Work to do:
Review the listing and copy each line that holds the word "were".

Records for this task:

--- --- ---

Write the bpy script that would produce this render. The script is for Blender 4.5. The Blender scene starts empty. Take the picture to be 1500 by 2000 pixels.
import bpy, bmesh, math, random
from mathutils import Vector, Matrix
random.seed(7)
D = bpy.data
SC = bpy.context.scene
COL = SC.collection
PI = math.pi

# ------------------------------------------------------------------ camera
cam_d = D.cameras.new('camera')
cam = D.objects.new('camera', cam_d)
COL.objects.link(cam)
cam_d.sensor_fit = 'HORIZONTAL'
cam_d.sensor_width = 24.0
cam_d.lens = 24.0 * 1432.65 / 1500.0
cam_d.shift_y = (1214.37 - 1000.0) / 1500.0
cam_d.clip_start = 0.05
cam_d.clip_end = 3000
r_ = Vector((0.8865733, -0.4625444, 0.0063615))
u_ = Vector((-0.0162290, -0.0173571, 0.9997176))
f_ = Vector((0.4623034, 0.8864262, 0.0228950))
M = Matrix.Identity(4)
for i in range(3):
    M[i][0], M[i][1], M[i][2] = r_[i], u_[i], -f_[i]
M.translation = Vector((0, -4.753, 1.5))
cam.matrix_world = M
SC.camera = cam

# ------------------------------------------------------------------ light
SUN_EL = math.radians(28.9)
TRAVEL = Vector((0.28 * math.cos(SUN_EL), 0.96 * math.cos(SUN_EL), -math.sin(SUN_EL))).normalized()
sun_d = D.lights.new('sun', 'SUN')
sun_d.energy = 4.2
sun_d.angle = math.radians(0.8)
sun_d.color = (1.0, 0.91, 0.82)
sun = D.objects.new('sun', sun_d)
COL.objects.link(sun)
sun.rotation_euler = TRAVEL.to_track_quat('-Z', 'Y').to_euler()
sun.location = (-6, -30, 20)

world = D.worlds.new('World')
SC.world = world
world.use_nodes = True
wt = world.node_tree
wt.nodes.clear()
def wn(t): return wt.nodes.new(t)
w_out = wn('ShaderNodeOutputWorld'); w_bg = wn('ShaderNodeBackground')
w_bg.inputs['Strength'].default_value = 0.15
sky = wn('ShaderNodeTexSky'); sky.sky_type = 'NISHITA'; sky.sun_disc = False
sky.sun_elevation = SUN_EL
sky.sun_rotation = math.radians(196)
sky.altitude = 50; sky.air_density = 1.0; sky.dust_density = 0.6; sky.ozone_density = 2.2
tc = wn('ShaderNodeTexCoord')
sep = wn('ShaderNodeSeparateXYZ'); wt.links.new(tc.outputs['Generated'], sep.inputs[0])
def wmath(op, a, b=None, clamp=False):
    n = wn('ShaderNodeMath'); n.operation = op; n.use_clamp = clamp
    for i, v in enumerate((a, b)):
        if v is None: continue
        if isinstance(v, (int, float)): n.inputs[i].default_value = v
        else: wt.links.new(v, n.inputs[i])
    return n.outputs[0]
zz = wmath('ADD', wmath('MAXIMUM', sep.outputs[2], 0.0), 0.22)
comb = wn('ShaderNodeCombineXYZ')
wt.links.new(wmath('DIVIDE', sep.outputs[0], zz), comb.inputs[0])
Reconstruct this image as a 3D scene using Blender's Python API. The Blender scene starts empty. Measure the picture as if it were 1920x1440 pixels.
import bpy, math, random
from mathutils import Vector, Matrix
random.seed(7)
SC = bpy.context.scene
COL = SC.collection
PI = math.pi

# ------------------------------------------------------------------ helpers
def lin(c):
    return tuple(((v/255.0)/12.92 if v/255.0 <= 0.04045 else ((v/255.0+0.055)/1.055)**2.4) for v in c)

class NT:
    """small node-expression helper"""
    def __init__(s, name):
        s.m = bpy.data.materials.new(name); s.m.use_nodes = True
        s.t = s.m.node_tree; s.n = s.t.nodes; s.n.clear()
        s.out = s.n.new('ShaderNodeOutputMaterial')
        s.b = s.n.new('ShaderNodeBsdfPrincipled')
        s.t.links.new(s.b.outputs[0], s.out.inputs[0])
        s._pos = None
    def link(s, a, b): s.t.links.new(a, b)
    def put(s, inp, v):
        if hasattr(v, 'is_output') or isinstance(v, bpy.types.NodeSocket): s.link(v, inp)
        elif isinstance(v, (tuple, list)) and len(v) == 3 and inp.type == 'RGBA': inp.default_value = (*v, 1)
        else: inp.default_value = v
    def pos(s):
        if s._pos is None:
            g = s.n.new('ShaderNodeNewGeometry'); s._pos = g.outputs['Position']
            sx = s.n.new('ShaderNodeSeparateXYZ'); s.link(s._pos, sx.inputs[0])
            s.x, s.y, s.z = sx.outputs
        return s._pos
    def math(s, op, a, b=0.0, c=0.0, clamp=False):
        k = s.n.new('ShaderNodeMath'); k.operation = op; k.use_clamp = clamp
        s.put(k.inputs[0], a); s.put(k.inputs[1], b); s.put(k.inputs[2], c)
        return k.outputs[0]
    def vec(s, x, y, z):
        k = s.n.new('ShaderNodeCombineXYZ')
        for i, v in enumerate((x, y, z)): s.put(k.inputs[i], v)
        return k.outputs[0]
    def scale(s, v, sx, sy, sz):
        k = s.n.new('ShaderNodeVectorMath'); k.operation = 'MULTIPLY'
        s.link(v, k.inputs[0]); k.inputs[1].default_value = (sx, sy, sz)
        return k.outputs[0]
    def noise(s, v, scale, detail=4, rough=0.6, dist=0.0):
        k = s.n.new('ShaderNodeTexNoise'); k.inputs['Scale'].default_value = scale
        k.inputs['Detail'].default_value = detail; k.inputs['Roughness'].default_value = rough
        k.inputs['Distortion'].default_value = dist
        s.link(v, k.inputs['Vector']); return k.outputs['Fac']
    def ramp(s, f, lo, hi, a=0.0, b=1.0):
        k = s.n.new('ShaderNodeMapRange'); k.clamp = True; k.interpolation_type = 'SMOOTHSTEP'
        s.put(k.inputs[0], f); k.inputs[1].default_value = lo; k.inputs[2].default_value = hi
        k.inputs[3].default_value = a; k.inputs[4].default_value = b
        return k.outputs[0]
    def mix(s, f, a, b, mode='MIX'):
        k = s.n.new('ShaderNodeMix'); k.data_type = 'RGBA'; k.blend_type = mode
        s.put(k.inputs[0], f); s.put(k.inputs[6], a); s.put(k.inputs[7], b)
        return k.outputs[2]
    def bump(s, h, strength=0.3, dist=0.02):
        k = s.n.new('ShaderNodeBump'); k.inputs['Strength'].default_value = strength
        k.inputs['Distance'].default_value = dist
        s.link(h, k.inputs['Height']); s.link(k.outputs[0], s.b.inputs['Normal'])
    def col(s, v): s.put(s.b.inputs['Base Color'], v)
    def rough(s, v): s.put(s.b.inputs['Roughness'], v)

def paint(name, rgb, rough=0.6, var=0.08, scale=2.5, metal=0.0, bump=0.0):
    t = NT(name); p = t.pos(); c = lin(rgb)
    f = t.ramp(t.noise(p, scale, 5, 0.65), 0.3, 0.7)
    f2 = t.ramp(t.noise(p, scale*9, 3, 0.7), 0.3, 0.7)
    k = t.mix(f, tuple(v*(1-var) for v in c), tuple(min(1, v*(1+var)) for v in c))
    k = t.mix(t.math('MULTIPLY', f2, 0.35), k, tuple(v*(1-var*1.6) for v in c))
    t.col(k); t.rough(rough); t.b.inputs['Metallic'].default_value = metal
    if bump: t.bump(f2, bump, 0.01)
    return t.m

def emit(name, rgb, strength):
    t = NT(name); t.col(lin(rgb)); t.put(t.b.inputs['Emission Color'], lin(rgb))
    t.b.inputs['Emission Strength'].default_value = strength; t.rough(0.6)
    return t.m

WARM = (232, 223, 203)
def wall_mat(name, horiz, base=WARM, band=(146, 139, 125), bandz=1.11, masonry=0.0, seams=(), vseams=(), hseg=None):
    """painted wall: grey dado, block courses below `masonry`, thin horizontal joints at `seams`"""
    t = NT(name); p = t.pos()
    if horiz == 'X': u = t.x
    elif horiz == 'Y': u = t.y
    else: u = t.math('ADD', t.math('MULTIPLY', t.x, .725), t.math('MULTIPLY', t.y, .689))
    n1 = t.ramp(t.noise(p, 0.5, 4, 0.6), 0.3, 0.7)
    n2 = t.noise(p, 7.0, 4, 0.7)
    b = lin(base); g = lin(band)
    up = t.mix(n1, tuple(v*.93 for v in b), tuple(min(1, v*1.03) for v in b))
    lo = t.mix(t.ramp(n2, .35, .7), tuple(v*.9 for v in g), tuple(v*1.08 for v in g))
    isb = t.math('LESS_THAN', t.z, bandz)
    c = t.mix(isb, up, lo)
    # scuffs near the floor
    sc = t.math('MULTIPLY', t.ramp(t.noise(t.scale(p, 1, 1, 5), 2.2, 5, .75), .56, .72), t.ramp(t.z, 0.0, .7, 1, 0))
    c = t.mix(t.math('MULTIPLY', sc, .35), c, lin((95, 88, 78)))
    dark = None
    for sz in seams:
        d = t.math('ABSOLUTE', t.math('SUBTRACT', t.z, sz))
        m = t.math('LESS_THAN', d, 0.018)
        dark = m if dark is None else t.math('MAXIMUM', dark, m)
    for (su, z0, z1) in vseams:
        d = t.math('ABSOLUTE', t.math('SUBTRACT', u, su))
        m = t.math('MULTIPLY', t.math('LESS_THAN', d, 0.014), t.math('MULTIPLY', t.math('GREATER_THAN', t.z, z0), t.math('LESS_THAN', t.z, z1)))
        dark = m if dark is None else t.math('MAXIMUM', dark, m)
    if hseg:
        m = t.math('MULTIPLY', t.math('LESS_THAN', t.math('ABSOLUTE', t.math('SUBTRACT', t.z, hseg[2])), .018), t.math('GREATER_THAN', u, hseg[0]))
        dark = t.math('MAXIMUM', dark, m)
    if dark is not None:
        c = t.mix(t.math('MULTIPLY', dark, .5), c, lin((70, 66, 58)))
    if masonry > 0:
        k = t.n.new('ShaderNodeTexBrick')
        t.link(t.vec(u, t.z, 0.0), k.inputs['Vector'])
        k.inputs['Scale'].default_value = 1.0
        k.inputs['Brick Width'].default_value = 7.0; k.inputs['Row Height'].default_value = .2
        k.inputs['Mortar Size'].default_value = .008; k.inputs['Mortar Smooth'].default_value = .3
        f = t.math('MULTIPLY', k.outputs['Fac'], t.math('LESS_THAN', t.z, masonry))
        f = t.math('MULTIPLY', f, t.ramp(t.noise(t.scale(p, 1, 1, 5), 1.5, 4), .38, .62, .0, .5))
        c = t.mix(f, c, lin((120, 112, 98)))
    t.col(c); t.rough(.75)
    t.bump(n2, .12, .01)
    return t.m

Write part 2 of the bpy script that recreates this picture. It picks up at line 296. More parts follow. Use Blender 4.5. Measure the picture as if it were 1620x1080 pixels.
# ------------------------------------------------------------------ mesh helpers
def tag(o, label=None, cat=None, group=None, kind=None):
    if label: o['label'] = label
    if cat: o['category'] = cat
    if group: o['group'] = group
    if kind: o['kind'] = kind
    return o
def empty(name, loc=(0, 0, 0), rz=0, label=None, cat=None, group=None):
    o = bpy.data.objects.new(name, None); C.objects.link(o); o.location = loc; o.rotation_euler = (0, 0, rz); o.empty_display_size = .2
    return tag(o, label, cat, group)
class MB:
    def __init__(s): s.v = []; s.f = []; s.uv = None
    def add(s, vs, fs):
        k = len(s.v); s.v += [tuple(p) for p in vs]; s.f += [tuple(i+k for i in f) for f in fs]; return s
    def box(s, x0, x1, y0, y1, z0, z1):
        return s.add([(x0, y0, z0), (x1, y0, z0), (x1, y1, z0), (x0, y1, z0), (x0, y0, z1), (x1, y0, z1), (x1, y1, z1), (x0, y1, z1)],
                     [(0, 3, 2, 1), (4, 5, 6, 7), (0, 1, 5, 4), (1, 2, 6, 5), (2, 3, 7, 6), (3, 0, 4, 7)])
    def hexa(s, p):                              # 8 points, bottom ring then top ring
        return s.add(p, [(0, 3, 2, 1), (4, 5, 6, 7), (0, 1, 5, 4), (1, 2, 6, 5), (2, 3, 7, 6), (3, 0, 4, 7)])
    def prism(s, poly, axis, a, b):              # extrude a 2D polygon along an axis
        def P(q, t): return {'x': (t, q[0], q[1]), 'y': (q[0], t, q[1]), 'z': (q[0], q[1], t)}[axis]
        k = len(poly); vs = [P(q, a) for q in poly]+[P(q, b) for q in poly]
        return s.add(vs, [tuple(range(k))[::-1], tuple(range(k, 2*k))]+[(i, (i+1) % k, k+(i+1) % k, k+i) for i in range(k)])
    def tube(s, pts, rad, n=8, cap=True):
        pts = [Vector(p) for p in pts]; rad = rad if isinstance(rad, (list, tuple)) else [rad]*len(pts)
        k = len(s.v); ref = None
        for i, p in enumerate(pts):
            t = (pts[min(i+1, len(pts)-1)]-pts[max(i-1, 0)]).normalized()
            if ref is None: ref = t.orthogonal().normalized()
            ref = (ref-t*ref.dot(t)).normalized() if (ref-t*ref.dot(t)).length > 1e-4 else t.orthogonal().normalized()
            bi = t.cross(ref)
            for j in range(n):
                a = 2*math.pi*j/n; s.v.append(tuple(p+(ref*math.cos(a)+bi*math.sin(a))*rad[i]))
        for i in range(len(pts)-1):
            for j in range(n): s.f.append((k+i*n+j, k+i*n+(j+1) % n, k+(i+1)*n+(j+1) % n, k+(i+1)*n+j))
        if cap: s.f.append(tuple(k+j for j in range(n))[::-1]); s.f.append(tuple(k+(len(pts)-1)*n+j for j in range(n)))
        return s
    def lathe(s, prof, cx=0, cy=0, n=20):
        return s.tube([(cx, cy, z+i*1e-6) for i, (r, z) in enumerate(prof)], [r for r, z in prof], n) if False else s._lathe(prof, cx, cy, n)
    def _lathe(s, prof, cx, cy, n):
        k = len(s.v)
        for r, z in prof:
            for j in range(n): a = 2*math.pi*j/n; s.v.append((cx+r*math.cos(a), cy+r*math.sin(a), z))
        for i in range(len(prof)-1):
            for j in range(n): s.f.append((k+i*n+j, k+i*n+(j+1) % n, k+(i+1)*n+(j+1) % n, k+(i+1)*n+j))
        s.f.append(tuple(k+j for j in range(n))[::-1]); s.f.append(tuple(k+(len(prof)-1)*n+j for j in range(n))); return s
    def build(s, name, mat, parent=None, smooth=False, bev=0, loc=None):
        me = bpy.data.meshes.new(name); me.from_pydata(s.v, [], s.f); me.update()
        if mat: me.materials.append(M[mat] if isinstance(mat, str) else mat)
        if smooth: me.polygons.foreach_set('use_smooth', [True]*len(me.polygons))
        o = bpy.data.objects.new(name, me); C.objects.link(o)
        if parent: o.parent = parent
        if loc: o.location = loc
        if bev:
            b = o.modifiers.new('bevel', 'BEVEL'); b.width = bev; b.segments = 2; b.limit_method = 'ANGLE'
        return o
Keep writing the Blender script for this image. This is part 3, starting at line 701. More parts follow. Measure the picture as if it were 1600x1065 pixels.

--- --- ---

Task result:
Reconstruct this image as a 3D scene using Blender's Python API. The Blender scene starts empty. Measure the picture as if it were 1920x1440 pixels.
Write part 2 of the bpy script that recreates this picture. It picks up at line 296. More parts follow. Use Blender 4.5. Measure the picture as if it were 1620x1080 pixels.
Keep writing the Blender script for this image. This is part 3, starting at line 701. More parts follow. Measure the picture as if it were 1600x1065 pixels.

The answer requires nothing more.